··· Data provided
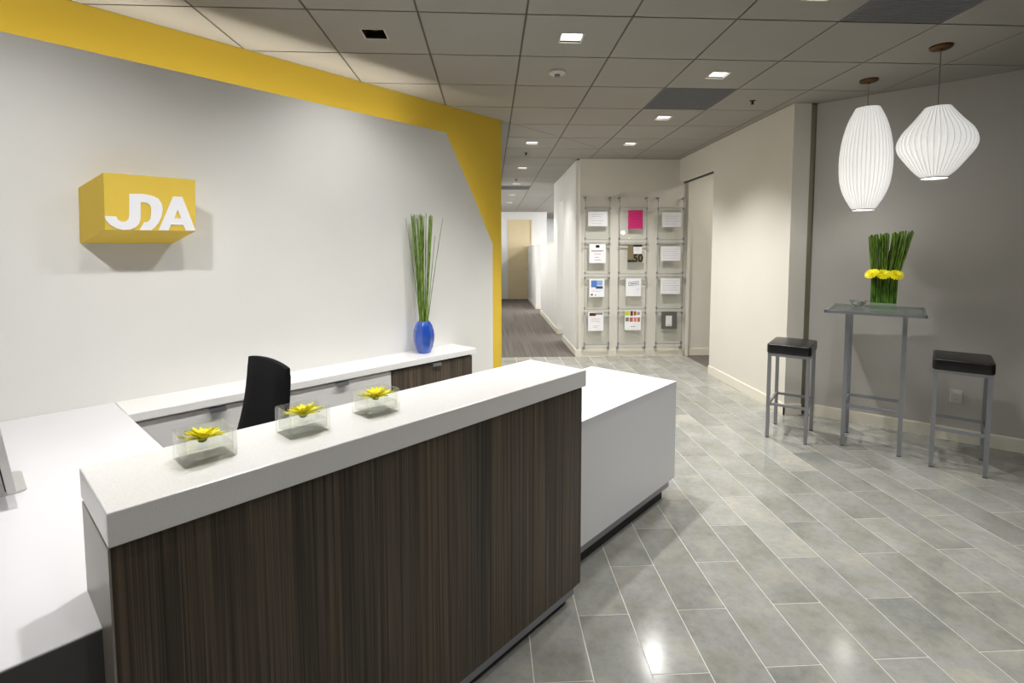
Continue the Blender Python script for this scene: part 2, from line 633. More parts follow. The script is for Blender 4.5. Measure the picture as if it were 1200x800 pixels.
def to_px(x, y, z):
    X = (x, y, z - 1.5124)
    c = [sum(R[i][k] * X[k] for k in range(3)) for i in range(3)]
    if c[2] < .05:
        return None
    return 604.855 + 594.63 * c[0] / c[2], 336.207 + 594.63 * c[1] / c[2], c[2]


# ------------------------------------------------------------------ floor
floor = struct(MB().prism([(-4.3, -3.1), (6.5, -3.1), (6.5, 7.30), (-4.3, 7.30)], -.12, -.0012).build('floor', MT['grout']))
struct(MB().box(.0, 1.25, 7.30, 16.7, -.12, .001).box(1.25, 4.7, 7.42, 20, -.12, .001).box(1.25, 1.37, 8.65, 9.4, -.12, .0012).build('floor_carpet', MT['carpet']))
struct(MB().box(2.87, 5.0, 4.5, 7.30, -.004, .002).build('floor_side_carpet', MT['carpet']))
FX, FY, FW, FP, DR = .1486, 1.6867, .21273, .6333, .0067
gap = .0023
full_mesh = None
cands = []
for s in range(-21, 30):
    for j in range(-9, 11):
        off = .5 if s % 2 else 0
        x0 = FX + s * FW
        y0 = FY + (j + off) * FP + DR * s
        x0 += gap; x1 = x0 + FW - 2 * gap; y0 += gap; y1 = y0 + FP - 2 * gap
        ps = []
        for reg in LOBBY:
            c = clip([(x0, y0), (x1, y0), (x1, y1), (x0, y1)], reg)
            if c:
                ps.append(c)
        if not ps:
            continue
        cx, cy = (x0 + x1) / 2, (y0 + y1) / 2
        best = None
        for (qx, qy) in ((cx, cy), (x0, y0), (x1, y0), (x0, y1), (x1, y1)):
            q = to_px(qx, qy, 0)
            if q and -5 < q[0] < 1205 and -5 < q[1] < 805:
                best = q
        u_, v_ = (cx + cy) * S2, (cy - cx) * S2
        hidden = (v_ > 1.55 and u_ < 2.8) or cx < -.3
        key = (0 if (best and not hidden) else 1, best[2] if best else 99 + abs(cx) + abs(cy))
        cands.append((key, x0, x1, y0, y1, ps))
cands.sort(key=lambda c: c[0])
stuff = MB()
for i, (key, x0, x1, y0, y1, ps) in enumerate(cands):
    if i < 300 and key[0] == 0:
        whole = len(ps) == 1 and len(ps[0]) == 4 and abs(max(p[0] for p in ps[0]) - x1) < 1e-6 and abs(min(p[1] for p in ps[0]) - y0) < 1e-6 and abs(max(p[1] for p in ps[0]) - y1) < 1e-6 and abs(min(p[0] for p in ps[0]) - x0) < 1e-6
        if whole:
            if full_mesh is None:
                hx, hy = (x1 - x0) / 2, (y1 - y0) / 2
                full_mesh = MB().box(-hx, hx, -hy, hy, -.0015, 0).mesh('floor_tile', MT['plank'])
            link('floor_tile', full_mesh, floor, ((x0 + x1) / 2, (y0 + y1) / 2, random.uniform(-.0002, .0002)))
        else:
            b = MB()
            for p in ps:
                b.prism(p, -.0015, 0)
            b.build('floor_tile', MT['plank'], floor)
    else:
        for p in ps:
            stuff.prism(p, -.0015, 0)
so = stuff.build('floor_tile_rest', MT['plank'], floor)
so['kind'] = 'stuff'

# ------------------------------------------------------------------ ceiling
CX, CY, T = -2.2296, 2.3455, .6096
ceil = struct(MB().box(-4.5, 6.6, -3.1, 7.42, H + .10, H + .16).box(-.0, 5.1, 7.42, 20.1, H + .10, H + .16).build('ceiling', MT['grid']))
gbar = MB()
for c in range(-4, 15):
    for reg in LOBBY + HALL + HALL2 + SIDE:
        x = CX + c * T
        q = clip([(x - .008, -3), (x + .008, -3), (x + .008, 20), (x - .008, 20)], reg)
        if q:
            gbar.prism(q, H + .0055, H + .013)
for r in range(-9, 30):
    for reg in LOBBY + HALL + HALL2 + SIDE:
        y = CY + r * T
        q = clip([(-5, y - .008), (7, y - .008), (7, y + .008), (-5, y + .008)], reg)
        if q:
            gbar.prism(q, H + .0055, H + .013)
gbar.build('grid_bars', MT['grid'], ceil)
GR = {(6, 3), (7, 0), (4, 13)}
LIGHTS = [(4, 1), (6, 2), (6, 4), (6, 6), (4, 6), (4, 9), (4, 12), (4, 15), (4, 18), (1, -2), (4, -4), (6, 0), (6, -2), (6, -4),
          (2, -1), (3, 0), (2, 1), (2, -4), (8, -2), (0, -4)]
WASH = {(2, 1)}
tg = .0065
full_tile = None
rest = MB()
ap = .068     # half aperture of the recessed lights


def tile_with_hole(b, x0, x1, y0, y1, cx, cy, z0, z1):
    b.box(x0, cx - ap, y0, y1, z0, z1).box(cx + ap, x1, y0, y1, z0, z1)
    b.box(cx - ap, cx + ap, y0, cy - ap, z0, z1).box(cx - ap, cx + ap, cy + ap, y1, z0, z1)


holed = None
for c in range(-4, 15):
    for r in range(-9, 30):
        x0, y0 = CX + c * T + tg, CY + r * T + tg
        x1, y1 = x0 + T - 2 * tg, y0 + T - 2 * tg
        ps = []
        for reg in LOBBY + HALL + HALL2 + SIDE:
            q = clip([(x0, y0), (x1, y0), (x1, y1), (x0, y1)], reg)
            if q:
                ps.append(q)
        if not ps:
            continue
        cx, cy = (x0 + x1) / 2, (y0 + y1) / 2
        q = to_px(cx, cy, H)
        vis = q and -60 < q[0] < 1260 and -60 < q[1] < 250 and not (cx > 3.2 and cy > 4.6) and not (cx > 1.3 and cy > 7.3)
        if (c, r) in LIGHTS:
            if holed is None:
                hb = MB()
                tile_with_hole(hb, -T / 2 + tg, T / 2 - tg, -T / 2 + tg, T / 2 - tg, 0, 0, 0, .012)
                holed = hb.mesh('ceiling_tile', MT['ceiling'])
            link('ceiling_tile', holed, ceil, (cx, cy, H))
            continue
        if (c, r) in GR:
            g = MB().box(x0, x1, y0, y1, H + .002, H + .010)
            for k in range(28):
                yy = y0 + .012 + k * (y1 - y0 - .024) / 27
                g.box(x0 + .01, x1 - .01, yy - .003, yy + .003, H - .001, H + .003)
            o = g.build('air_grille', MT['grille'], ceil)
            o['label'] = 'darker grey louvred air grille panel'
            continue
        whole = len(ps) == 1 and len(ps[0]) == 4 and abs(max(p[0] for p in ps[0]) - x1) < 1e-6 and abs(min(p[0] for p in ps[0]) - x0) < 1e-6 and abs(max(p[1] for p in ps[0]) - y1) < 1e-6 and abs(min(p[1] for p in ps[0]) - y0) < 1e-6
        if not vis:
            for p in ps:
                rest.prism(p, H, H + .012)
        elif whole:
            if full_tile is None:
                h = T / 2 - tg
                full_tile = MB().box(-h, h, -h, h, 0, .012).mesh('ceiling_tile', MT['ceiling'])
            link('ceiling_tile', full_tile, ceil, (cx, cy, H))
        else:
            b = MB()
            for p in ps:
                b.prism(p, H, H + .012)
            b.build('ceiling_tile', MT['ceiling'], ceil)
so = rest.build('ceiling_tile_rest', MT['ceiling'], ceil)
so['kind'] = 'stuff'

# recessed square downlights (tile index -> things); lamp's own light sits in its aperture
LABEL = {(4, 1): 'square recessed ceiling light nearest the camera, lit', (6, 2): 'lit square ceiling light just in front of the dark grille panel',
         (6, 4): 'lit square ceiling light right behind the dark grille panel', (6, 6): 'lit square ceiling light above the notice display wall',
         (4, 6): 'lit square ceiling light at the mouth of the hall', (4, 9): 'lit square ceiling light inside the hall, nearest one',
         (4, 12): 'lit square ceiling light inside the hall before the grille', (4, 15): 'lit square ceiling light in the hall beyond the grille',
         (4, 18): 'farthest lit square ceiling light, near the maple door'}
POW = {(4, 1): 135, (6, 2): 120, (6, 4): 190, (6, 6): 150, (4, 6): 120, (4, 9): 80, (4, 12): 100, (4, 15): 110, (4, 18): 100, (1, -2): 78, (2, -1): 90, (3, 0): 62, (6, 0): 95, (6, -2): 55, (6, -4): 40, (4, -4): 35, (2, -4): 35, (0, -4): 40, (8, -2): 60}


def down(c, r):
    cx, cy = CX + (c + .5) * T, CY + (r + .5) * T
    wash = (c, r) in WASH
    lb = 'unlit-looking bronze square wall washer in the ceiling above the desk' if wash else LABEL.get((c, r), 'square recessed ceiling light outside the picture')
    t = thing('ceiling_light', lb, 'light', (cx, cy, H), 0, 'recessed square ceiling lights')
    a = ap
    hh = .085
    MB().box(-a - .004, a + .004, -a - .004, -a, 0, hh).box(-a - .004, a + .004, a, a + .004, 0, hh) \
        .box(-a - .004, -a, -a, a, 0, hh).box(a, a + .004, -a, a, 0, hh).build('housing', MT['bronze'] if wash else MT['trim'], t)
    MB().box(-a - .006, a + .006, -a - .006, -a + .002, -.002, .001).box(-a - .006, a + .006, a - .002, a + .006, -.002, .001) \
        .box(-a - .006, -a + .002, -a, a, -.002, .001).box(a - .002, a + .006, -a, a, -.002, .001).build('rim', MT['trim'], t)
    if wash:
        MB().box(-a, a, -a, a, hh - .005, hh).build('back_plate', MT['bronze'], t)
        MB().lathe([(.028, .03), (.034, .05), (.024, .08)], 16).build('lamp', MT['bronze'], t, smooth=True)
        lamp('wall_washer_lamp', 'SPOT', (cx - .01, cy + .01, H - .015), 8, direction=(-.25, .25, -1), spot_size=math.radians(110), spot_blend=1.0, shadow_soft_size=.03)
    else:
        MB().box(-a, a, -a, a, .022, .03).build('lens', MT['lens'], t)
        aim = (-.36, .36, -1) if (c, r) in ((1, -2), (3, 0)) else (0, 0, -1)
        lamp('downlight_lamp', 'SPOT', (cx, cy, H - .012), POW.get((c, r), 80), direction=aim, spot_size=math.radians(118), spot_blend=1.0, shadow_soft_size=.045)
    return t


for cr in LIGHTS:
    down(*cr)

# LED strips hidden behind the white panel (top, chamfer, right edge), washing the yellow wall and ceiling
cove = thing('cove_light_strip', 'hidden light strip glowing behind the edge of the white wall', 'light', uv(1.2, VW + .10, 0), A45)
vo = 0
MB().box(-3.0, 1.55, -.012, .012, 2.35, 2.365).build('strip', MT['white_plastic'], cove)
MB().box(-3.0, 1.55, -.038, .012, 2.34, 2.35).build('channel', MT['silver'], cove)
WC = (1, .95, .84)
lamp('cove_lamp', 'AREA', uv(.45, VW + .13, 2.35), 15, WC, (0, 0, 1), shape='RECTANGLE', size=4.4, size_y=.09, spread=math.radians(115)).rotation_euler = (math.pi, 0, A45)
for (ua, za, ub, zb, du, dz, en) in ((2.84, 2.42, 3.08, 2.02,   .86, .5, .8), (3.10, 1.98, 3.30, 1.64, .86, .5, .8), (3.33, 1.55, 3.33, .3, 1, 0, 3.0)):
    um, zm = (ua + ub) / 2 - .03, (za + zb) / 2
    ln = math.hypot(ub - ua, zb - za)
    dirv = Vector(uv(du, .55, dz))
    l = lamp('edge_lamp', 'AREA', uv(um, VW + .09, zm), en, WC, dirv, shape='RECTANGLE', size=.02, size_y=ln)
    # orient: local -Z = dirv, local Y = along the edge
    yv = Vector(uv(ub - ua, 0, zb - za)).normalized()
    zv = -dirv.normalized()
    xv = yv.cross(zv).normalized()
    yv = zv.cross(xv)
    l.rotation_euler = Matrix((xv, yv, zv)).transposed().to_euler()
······
▶ [Exercise requirements]: Return exactly what appears from the opening line of the material through the line with "return 604.855 +", apart from the pictures.

▶ [Solution to the exercise]:
Continue the Blender Python script for this scene: part 2, from line 633. More parts follow. The script is for Blender 4.5. Measure the picture as if it were 1200x800 pixels.
def to_px(x, y, z):
    X = (x, y, z - 1.5124)
    c = [sum(R[i][k] * X[k] for k in range(3)) for i in range(3)]
    if c[2] < .05:
        return None
    return 604.855 + 594.63 * c[0] / c[2], 336.207 + 594.63 * c[1] / c[2], c[2]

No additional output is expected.